Parliamo di un fenomeno che trova il suo palcoscenico preferito proprio nelle scuole. Fra le mura silenziose che ogni giorno accolgono migliaia di ragazzi. È proprio fra questi corridoi, questi cortili che si consumano scene di violenza sottili, silenziose, spesso lontane dagli occhi degli educatori. Quasi sempre sconosciute a quelli dei genitori. Ed è così che succede: uno sguardo minaccioso, gli insulti le botte, la violenza. A volte il bullismo è un video, girato dal branco che assiste, divertito. Lo stesso che poi caricherà quella sequenza sul web per farla vedere a tutti. Così è morta nel 2013 Carolina Picchio, suicida a 14 anni e poi Andrea Spezzacatena, che di anni ne aveva appena 15, impiccatosi perché preso in giro dai compagni. “Il ragazzo dai pantaloni rosa”, lo chiamavano. Lui e Carolina sono solo alcuni dei tanti giovani che negli ultimi anni sono diventati – loro malgrado – vittime di bullismo.

Per molti è un argomento tabù, da tenere lontano, da dimenticare. Ma non per tutti. Giovanna Pini, pedagogista, docente e Presidente del Centro Nazionale Contro il Bullismo non ama il silenzio ma la parola, che considera mezzo e veicolo d’insegnamento.

Per molti “bullismo” è solo una parola di cui spesso non si conosce il significato. Lei invece lo conosce bene. Come lo racconterebbe oggi, anche alla luce del suo ruolo educativo?

Oggi c’è un disagio giovanile molto forte, i ragazzi passano meno tempo in famiglia. Con la crisi sociale odierna i genitori lavorano quasi sempre entrambi e i giovani sono lasciati liberi, non si confrontano né confidano più con loro. Ecco perché credo in una scuola che non li consideri dei numeri ma persone, insegnando loro i valori e il rispetto per gli altri.

Ricordando proprio il caso di Andrea Spezzacatena, perché in alcuni casi gli istituti scolastici non riescono a essere parte integrante della vita di questi ragazzi?

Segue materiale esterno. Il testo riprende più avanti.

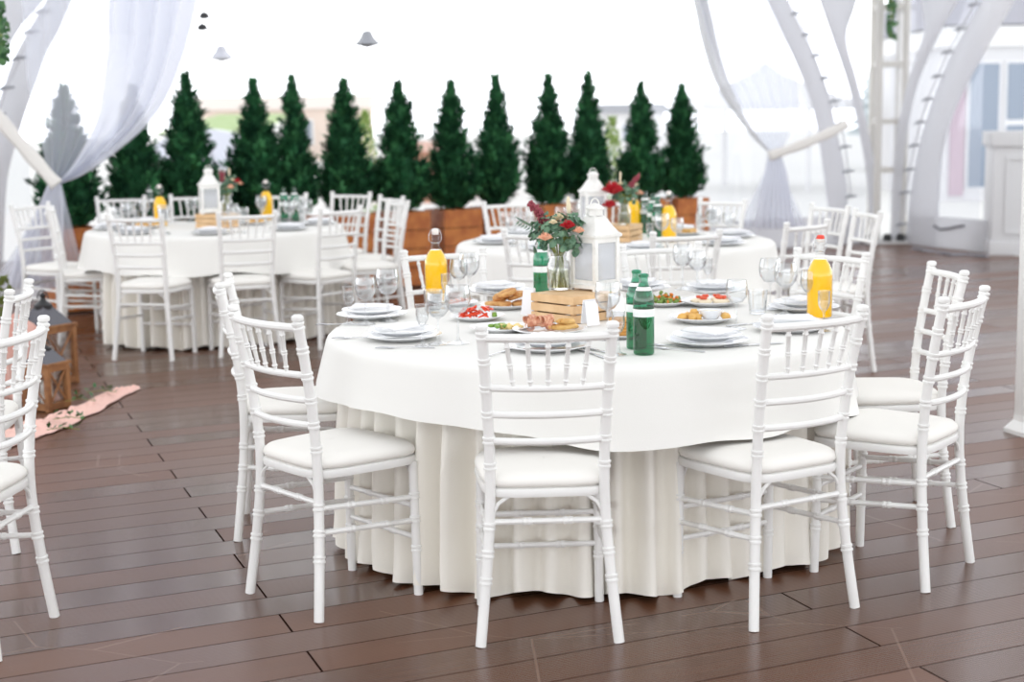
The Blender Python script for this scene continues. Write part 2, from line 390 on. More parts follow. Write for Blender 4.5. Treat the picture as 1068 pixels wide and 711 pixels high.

Il caso di Andrea è un caso di bullismo, la madre da anni si batte proprio per farlo riconoscere come tale. Io non credo che un ragazzo si impicchi senza un valido motivo. Spesso la scuola preferisce negare determinate cose: se si verifica un atto di bullismo, si è portati a pensare che la scuola perda la nomea di buon istituto. Bisognerebbe invece essere coscienti e consapevoli della possibilità che certi atti si verifichino e dirlo, senza paura. Non è che poi si viene ghettizzati. Si tratta anche di prevenzione al bullismo, che andrebbe fatta in tutti gli istituti proprio per evitare casi come questi. Noi assieme al Teatro Olimpico abbiamo organizzato uno spettacolo in concomitanza con la terza giornata Nazionale “giovani uniti contro il bullismo”. Si terrà la prossima primavera e abbiamo intenzione di farlo vedere a tutte le scuole di Roma. Come Istituto ci siamo, come pedagogista ci sono. Ne parlavo già quindici anni fa, oggi molti oltre me lo fanno. Mi piacerebbe però vedere un po’ più di professionalità fra coloro che decidono di trattare questo fenomeno sociale.

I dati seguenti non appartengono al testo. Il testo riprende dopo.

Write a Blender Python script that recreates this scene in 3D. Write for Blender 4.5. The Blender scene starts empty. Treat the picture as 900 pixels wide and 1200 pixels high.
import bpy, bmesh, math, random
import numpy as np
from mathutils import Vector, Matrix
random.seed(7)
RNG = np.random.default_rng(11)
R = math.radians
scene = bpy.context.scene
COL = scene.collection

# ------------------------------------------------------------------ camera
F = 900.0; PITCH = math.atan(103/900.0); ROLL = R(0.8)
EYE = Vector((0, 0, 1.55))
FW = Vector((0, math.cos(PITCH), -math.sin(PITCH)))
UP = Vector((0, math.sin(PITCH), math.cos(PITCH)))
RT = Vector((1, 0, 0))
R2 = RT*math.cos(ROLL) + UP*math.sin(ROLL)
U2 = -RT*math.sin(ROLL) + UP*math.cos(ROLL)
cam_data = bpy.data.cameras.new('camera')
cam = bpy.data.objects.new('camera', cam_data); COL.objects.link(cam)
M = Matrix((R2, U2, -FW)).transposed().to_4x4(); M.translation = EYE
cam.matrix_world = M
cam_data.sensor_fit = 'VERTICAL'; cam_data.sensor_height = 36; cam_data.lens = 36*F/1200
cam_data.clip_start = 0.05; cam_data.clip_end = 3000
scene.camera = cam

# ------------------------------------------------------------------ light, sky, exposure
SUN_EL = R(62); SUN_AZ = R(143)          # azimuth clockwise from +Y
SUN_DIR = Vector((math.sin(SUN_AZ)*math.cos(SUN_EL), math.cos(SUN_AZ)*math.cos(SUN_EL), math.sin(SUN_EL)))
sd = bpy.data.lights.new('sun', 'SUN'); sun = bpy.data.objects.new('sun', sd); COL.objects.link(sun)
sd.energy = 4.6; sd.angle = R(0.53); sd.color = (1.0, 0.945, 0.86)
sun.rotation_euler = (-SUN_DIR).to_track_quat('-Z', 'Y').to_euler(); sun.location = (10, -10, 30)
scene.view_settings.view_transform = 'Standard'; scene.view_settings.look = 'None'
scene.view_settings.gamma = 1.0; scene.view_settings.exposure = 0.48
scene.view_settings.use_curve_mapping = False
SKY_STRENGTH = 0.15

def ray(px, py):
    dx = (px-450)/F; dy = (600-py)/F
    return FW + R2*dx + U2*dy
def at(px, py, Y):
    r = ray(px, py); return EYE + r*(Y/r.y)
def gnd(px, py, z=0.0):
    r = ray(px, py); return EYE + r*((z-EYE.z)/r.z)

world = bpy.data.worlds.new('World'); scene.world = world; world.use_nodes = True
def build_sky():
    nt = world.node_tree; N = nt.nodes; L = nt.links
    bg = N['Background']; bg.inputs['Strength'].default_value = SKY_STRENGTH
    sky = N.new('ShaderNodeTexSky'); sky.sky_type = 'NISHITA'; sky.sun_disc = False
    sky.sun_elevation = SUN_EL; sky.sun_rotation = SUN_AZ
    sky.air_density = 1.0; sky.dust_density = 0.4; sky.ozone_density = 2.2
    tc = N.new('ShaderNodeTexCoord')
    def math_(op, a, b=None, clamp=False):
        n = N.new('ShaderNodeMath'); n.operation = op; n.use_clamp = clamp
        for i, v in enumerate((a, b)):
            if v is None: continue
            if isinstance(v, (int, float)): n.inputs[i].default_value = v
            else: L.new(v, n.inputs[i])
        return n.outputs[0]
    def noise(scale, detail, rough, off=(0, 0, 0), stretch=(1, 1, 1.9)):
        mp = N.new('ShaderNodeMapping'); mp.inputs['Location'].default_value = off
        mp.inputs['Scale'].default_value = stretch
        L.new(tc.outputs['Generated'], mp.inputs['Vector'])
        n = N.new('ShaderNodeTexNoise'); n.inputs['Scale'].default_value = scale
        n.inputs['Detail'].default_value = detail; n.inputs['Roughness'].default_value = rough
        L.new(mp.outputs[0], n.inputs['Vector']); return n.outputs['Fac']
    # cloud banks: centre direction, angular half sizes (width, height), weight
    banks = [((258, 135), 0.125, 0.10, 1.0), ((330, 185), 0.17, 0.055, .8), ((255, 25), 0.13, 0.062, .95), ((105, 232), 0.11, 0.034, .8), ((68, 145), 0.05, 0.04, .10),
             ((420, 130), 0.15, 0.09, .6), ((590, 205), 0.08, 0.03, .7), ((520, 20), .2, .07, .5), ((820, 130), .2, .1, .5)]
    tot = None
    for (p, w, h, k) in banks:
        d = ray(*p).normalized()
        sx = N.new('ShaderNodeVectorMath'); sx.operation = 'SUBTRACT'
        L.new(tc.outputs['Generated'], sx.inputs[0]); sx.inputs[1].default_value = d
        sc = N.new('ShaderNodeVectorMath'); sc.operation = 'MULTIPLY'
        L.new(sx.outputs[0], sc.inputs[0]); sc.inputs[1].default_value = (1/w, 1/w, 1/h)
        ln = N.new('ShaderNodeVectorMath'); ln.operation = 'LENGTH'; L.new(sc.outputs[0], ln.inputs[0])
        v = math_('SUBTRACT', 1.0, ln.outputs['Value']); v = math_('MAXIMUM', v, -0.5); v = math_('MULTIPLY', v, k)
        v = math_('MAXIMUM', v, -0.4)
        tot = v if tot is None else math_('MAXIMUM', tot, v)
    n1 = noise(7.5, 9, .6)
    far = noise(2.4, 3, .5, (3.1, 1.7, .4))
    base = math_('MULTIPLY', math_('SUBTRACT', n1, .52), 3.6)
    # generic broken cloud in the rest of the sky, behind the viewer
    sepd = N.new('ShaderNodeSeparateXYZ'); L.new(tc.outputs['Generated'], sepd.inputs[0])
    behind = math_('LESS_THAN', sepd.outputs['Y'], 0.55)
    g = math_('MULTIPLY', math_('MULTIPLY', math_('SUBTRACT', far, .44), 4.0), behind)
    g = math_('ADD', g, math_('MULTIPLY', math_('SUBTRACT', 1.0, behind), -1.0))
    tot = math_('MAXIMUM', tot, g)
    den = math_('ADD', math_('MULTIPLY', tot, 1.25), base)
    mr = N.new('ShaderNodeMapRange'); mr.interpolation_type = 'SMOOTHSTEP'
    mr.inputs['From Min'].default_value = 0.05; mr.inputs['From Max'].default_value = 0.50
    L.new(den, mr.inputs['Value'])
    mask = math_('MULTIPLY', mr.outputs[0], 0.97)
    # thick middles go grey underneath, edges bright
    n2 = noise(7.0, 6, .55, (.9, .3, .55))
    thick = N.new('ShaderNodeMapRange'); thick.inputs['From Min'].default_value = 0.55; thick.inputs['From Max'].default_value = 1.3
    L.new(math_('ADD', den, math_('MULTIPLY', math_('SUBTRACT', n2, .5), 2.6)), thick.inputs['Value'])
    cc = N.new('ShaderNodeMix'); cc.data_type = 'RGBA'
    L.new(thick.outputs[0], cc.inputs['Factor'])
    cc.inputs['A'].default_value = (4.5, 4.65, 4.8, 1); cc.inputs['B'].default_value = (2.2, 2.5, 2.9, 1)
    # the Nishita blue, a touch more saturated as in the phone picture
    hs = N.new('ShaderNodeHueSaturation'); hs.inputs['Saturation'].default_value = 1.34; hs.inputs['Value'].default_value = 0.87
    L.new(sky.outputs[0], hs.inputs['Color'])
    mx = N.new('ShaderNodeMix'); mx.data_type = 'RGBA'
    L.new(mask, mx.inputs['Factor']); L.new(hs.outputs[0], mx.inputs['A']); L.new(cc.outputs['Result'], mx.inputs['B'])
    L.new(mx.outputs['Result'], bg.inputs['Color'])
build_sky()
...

Ecco, secondo lei come si è evoluto il bullismo negli ultimi quindici anni?

Prima anche noi andavamo a scuola, c’era la scazzottata fra amici, le prese in giro ma finiva lì. Oggi c’è molta cattiveria: il bullo vuole la prevalsa sul ragazzo, la situazione è cambiata e spesso la scuola non si adegua a tutto ciò, non considerando che lo studente ha delle frustrazioni interiori che non riesce a tirar fuori. Quello che noi facciamo è partire da ciò che di bello ogni ragazzo ha dentro, quello che sa fare, portandolo alla comunità.

Bulli Stop nasce come associazione ma oggi è diventato un Centro nazionale. Quali sono le sue finalità?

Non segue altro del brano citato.